Para a ativista, a falta de escolarização em zonas rurais reforça esse ciclo de submissão e silêncio. “As mulheres moçambicanas são muito inteligentes, guardiãs de saberes e tradições, mas muitas ainda não têm acesso à educação formal. E quando a cultura confunde violência com tradição, é preciso coragem para romper”, destaca.
Literatura como ponte e denúncia
Énia acredita que a literatura é um canal poderoso para revelar as dores e resistências femininas. Em suas obras, ela escreve sobre as “violências visíveis e invisíveis” — do assédio ao abandono, do corpo ao silenciamento. A autora encontra semelhanças entre os dois países também nas páginas de livros, como em O Crime do Cais do Valongo, da escritora carioca Eliane Alves, que conecta Moçambique ao Rio de Janeiro pela herança da escravidão.

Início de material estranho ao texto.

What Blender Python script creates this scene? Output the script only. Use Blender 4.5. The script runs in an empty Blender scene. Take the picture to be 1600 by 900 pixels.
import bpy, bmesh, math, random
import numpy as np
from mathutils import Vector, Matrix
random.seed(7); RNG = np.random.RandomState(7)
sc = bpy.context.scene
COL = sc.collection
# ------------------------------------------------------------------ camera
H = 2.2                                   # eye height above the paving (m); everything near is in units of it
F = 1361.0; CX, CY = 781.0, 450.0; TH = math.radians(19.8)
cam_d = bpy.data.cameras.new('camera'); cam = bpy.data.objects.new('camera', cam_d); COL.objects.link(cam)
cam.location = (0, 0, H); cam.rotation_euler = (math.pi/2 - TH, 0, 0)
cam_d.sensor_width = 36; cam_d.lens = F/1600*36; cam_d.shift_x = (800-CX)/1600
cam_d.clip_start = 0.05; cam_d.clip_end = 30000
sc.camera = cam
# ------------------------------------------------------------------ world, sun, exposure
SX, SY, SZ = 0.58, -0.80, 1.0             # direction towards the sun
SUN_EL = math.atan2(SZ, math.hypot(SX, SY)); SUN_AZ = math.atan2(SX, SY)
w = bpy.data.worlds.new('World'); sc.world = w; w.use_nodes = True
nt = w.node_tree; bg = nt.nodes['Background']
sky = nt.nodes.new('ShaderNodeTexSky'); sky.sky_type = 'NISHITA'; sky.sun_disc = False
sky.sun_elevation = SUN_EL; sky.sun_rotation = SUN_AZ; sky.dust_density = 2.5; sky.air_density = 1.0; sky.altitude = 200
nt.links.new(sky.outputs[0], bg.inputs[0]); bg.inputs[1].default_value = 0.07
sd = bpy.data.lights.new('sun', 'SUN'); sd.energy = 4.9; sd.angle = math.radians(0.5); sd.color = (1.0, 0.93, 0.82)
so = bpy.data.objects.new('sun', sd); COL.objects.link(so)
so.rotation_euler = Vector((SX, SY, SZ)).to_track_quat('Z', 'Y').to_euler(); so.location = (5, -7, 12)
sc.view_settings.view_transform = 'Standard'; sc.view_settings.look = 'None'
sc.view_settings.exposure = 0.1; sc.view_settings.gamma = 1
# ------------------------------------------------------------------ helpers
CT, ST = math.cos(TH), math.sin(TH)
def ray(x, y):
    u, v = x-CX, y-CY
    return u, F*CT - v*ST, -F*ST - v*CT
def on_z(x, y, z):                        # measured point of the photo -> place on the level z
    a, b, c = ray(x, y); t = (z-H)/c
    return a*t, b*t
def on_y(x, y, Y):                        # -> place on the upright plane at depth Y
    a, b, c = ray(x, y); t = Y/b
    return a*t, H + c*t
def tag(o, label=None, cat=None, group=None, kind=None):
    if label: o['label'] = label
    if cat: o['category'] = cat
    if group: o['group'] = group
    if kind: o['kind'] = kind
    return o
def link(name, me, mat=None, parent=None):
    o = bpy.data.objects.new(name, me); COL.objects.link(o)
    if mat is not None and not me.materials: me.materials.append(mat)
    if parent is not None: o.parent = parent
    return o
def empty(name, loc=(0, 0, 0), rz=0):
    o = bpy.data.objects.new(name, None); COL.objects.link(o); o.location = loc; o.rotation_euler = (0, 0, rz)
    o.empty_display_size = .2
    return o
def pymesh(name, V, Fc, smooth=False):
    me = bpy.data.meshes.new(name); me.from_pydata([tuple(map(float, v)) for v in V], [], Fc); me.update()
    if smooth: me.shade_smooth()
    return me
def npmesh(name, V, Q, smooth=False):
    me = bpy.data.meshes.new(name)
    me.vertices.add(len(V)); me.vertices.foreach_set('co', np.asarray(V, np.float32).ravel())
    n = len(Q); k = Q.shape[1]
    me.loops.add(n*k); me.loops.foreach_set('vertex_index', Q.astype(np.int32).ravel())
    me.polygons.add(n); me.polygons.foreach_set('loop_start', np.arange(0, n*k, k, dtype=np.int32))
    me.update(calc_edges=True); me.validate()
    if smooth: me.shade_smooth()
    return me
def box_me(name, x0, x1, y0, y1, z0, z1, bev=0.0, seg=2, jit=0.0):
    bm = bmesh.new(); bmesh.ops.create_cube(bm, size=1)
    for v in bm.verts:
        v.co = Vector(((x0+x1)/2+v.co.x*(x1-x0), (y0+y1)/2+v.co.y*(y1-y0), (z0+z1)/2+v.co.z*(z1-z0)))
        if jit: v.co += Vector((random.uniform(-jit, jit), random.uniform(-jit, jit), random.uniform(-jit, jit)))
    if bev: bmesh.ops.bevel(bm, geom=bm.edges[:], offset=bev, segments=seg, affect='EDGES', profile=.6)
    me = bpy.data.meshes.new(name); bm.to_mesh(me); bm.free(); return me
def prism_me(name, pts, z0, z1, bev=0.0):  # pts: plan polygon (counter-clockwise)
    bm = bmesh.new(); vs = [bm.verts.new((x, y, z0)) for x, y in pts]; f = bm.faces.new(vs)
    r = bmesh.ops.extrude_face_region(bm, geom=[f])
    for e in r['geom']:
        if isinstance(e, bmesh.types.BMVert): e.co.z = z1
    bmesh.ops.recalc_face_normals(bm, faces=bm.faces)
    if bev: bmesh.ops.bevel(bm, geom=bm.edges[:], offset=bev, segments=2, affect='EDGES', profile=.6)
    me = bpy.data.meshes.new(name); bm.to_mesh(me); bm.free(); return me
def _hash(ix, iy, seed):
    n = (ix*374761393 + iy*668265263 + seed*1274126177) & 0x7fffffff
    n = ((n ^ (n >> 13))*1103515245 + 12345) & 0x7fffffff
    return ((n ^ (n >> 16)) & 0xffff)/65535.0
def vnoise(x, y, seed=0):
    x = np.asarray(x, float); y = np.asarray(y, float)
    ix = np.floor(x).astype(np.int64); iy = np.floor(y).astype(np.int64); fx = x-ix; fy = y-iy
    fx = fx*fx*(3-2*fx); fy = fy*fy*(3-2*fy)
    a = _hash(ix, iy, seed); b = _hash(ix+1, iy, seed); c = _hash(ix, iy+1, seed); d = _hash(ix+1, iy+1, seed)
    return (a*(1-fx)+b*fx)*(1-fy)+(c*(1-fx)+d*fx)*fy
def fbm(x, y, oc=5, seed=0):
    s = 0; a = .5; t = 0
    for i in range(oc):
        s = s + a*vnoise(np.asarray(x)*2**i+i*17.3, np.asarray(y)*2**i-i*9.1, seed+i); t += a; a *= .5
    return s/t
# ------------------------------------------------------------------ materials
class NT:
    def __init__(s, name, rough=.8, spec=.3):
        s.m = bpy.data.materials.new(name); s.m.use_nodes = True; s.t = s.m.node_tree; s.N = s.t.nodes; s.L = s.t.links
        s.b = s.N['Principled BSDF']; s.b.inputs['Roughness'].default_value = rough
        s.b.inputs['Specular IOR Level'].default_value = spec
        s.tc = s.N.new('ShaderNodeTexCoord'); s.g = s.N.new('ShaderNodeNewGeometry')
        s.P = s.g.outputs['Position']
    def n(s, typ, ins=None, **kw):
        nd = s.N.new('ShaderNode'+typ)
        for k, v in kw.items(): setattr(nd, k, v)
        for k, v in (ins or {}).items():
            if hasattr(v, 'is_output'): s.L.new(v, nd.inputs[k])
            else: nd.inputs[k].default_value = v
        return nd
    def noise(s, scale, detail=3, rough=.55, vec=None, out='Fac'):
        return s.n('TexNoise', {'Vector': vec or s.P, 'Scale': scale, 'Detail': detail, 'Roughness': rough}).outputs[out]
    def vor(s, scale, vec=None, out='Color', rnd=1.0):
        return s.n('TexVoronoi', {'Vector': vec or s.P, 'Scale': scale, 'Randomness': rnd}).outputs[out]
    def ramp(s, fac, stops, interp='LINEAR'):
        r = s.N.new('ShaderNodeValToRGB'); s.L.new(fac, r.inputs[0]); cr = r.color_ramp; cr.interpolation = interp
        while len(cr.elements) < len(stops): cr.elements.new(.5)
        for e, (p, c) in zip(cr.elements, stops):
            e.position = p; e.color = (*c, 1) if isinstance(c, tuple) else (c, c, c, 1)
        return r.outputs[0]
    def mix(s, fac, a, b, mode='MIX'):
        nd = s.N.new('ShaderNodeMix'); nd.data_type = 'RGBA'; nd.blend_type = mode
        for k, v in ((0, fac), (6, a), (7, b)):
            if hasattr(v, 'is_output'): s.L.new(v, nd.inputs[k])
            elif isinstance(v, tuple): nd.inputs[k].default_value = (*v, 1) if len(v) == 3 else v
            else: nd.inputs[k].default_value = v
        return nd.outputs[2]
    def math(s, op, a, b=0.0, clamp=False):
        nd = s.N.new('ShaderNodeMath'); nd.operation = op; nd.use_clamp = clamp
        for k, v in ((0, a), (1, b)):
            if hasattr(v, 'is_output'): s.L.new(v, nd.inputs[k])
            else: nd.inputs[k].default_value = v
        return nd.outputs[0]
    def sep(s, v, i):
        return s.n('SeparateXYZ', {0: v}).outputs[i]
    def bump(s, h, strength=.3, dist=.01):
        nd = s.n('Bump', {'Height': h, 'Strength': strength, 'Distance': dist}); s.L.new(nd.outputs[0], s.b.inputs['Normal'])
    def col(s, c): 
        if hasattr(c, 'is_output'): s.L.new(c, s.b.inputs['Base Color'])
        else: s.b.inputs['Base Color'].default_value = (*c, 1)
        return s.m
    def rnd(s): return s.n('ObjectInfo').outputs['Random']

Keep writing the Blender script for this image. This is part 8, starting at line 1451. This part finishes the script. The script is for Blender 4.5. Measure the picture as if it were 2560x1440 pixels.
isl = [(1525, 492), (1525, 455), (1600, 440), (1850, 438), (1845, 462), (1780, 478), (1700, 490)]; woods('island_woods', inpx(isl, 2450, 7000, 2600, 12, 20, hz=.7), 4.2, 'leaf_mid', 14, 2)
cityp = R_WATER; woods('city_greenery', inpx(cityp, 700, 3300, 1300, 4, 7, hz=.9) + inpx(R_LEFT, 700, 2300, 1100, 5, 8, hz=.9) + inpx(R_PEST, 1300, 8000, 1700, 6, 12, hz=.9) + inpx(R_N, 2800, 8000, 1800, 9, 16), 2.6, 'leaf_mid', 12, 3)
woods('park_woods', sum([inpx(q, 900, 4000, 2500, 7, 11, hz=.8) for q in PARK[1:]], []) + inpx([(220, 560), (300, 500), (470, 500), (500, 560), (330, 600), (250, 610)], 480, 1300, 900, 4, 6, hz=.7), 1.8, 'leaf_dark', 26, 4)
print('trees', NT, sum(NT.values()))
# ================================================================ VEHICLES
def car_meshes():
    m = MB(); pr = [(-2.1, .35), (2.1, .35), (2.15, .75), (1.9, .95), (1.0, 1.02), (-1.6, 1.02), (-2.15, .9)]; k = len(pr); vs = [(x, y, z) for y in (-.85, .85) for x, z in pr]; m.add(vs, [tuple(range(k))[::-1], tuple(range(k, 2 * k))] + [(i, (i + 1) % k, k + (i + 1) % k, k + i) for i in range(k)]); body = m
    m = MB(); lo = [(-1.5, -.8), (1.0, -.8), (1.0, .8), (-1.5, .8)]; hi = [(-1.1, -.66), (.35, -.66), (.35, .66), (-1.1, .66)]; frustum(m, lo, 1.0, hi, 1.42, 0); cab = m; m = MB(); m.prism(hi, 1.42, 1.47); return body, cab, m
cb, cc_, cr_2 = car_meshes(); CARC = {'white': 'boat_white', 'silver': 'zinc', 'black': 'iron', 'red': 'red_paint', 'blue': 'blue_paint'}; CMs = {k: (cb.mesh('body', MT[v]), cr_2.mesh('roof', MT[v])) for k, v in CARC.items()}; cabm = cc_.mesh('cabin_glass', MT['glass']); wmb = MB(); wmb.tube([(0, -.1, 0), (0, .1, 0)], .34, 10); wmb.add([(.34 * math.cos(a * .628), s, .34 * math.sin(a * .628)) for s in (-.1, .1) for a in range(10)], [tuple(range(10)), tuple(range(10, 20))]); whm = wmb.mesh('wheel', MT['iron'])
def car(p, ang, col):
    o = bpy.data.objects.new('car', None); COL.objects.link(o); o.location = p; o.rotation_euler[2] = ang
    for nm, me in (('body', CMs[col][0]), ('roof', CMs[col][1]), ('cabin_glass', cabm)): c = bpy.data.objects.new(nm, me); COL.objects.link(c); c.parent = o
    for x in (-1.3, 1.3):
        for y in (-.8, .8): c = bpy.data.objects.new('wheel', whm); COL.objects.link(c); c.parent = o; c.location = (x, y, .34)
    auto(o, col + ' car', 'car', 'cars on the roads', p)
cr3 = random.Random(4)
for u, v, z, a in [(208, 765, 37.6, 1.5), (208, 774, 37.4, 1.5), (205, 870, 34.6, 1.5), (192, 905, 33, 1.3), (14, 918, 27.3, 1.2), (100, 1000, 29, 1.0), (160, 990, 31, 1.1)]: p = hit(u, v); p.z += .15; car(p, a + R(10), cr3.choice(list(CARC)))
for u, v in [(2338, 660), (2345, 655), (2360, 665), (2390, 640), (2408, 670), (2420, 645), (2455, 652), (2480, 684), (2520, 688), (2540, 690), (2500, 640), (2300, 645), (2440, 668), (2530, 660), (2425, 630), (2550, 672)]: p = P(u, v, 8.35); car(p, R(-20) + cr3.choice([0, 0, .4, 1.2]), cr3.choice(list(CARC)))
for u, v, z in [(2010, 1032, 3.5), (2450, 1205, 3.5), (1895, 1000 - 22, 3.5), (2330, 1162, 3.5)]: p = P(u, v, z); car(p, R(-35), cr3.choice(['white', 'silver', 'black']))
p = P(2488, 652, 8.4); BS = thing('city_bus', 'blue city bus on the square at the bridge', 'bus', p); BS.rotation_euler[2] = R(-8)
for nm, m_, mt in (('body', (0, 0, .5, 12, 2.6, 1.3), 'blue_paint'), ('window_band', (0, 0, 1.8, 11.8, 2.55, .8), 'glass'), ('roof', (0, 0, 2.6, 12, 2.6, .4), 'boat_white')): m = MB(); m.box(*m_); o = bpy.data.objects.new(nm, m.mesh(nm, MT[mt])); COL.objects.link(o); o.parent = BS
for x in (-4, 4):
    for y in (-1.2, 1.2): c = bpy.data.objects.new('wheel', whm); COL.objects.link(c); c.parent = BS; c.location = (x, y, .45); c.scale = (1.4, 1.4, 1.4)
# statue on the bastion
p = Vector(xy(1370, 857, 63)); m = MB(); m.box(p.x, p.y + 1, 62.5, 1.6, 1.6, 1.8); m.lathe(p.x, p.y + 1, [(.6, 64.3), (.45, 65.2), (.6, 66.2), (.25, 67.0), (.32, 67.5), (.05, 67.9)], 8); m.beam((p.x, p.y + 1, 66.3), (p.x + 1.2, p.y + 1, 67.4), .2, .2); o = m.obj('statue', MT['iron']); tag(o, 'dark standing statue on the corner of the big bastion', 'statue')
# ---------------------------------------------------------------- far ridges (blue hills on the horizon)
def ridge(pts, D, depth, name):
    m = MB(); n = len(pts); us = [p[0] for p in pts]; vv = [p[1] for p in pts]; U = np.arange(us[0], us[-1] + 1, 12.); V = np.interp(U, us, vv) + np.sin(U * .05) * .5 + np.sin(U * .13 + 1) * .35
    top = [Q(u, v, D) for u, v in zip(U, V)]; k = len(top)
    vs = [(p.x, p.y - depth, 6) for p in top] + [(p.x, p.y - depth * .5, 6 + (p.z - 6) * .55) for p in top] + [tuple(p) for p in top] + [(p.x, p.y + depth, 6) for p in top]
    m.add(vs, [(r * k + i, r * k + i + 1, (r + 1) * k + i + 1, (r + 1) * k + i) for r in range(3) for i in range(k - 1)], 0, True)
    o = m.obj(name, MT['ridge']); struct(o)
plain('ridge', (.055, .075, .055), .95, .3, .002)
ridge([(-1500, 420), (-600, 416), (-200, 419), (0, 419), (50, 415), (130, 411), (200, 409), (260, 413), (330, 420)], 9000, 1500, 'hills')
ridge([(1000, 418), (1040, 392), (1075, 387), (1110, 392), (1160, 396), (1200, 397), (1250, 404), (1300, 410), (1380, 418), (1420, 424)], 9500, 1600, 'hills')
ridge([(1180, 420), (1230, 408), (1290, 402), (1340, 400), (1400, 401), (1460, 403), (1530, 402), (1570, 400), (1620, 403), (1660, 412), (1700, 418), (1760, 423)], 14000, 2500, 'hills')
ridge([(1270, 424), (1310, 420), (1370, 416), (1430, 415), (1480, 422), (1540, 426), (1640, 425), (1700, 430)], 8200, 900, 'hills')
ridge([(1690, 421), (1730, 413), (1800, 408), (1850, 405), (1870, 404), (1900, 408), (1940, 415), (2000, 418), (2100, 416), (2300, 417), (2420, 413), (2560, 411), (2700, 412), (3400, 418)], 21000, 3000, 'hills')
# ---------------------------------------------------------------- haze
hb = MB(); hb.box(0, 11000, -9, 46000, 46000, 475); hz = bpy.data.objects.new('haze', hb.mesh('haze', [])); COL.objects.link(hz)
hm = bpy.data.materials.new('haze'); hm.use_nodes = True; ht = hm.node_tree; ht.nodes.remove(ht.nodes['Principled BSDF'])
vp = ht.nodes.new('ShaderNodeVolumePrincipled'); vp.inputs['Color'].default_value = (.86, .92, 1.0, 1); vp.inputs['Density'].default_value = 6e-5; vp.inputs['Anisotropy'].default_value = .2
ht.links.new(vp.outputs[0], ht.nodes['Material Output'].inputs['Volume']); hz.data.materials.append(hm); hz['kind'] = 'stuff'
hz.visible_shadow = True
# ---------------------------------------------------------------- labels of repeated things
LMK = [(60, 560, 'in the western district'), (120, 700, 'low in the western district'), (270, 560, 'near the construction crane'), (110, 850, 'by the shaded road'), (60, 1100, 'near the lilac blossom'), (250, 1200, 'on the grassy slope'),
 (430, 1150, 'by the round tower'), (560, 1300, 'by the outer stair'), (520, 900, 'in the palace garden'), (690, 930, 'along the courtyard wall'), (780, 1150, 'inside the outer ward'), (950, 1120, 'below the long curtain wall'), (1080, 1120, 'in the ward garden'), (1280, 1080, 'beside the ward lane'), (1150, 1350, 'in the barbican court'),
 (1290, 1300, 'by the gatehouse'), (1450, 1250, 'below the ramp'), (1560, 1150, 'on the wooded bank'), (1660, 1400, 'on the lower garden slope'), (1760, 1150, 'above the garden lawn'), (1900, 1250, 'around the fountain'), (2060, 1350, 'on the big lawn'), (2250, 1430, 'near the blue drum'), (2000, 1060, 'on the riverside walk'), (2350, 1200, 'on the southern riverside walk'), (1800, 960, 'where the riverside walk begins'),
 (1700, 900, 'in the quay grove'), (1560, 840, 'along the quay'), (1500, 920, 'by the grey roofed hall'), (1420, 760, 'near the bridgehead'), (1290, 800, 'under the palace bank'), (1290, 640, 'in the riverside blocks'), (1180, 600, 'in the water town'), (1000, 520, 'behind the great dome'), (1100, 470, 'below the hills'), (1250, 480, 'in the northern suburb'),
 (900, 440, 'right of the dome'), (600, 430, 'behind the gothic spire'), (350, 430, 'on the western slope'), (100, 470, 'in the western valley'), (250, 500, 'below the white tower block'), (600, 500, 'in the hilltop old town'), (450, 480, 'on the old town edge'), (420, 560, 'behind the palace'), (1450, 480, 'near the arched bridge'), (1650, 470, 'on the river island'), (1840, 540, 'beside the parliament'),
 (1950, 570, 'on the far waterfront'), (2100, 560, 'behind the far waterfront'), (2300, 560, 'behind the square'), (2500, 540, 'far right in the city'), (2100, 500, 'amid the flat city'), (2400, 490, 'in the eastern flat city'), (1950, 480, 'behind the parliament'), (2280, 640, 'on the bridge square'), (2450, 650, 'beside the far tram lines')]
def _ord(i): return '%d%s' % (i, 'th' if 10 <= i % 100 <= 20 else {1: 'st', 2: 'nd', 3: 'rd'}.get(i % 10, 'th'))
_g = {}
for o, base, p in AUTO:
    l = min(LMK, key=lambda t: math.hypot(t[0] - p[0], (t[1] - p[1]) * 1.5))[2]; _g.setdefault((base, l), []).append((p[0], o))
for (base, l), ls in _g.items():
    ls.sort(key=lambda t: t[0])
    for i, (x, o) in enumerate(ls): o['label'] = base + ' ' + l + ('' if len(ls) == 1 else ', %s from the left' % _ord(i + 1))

“A literatura nos aproxima. Mesmo sem estar no Brasil, eu reconheço nos personagens brasileiros o rosto das mulheres moçambicanas”, conta.
A Roda Transatlântica
Essas reflexões ganham força no evento Roda Transatlântica – Mulher, Literatura e Violência, que ocorre nesta quarta-feira (8), às 19h, na Casa de Rui Barbosa, no Rio de Janeiro. O encontro reúne escritoras que transformam suas vivências em literatura e ação política. Ao lado de Énia Lipanga, participa Dani Balbi (PCdoB-RJ) — doutora em Ciências da Literatura, roteirista, crítica literária e primeira deputada estadual transexual do Rio.
A mediação será da pesquisadora Carla Santos, doutoranda em Literaturas Africanas pela USP e estudiosa das conexões entre o feminismo e as narrativas africanas.
O objetivo é construir um espaço de escuta e diálogo entre escritoras de diferentes países, reforçando redes de apoio e inclusão.
Vozes que transformam
Para Énia, o diálogo com o Brasil é um exercício de aprendizado mútuo. “Estar com Dani Balbi é uma oportunidade de troca. Somos vozes comprometidas em quebrar barreiras e transformar a dor em resistência. Quero que esse debate traga Moçambique ao centro das discussões e mostre como a literatura pode curar as feridas das mulheres”, afirmou.
Balbi, por sua vez, vê na arte um instrumento de conscientização. Em seu livro Mãe Preta Reincidente, a deputada aborda as violências que o Estado pratica contra mulheres no sistema penitenciário. “A arte desperta a consciência dos males que a violência provoca. É uma forma de libertar e transformar”, explicou.
A partir da escrita, essas mulheres constroem pontes sobre o Atlântico — entre Moçambique e Brasil —, unindo culturas, feridas e esperanças em uma mesma luta: a de garantir dignidade, voz e liberdade a todas as mulheres.